[START OF DATASET SECTION]

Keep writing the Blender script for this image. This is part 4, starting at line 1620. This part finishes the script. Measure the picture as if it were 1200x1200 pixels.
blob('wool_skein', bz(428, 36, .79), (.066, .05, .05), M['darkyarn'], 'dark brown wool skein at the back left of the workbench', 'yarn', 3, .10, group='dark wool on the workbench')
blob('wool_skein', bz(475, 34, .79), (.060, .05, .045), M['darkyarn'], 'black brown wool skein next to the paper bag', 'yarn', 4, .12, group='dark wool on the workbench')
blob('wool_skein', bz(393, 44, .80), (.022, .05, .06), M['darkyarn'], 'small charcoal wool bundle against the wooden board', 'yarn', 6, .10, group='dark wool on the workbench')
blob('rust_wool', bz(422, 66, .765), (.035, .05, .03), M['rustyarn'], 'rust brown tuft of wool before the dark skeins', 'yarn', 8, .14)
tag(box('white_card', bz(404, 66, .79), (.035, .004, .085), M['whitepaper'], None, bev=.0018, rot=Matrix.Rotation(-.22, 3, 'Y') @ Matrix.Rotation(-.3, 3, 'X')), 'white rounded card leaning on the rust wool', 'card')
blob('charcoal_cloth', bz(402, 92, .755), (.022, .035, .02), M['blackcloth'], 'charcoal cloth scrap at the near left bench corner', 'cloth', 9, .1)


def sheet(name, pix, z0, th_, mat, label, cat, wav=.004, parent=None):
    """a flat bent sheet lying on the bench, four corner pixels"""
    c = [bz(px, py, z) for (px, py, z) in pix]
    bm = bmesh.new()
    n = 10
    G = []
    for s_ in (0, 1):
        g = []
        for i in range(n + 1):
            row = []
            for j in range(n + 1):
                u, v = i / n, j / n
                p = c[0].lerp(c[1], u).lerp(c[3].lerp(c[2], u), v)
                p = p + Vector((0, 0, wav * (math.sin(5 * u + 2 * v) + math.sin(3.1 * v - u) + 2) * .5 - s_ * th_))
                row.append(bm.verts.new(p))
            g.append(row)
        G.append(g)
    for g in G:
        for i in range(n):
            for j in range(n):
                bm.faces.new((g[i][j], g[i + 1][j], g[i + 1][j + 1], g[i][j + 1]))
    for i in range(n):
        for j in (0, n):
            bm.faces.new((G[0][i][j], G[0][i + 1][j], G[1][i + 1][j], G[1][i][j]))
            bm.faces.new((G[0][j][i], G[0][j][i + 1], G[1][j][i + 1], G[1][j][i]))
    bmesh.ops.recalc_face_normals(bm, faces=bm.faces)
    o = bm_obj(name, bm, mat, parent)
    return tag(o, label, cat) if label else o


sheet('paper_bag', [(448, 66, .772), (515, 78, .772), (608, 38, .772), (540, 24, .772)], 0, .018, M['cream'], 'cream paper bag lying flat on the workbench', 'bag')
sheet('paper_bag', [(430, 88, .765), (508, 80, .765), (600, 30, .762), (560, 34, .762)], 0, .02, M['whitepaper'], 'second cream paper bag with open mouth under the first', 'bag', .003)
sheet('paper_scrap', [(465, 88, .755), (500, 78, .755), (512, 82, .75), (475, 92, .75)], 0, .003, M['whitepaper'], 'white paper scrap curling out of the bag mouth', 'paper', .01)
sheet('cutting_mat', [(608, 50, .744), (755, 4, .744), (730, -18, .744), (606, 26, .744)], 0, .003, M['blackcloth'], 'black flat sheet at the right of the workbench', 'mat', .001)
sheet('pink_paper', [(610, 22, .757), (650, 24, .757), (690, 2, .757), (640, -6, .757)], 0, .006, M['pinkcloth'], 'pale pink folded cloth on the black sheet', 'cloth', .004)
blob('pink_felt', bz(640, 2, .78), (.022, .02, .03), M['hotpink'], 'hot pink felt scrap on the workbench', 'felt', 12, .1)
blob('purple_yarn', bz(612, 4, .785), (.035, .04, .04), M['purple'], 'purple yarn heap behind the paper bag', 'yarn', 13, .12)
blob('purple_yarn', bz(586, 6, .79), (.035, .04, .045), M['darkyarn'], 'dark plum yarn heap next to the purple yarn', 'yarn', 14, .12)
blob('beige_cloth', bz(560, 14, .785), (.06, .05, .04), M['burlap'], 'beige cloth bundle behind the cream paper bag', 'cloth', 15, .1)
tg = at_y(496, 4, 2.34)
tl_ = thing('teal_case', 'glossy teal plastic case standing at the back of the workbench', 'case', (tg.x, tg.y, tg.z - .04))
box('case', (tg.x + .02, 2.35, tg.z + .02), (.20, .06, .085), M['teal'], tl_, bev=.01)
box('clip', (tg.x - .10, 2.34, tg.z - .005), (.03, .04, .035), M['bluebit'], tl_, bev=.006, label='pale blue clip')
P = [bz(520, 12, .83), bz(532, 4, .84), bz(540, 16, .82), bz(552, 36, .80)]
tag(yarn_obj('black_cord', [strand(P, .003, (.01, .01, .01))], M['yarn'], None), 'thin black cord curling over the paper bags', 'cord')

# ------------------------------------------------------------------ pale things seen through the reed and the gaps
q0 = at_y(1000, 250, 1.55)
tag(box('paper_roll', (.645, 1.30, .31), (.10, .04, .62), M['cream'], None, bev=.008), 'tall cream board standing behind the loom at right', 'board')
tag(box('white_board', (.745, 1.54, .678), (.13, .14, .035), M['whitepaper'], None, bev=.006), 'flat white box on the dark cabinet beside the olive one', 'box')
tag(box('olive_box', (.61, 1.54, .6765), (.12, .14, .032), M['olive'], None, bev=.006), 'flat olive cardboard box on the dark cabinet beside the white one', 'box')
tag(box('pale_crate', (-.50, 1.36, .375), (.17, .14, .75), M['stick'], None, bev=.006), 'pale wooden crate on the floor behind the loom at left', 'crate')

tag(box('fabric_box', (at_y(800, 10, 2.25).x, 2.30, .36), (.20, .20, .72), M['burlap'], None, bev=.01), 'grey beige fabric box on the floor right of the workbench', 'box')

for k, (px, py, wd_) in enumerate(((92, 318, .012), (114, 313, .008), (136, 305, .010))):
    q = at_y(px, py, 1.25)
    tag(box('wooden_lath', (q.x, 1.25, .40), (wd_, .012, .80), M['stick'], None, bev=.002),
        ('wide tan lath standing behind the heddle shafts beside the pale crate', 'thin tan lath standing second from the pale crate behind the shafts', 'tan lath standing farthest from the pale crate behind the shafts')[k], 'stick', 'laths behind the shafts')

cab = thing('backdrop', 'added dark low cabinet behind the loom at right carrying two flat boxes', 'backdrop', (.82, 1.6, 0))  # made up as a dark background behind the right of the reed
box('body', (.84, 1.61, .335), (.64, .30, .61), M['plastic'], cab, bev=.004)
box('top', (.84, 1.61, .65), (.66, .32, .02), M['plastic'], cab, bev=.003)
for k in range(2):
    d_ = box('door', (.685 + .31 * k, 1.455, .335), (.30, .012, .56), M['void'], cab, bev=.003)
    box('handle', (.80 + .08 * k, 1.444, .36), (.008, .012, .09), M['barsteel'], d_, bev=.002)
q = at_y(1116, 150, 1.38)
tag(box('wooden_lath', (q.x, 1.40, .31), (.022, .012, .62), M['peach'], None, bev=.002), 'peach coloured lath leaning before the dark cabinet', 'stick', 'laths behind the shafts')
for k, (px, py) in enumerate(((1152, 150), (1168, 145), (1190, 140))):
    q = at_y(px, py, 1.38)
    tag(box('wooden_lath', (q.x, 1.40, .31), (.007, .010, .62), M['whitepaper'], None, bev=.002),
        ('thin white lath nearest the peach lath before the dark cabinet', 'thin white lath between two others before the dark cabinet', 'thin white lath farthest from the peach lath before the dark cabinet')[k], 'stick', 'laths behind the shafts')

[END OF DATASET SECTION]

#### DIRECTION:
In the listing above, please print only the lines from the first one to the line where "corner', 'cloth', 9, .1)" appears, exactly as written, both of those lines included.

#### ANSWER TO THE PROBLEM:
Keep writing the Blender script for this image. This is part 4, starting at line 1620. This part finishes the script. Measure the picture as if it were 1200x1200 pixels.
blob('wool_skein', bz(428, 36, .79), (.066, .05, .05), M['darkyarn'], 'dark brown wool skein at the back left of the workbench', 'yarn', 3, .10, group='dark wool on the workbench')
blob('wool_skein', bz(475, 34, .79), (.060, .05, .045), M['darkyarn'], 'black brown wool skein next to the paper bag', 'yarn', 4, .12, group='dark wool on the workbench')
blob('wool_skein', bz(393, 44, .80), (.022, .05, .06), M['darkyarn'], 'small charcoal wool bundle against the wooden board', 'yarn', 6, .10, group='dark wool on the workbench')
blob('rust_wool', bz(422, 66, .765), (.035, .05, .03), M['rustyarn'], 'rust brown tuft of wool before the dark skeins', 'yarn', 8, .14)
tag(box('white_card', bz(404, 66, .79), (.035, .004, .085), M['whitepaper'], None, bev=.0018, rot=Matrix.Rotation(-.22, 3, 'Y') @ Matrix.Rotation(-.3, 3, 'X')), 'white rounded card leaning on the rust wool', 'card')
blob('charcoal_cloth', bz(402, 92, .755), (.022, .035, .02), M['blackcloth'], 'charcoal cloth scrap at the near left bench corner', 'cloth', 9, .1)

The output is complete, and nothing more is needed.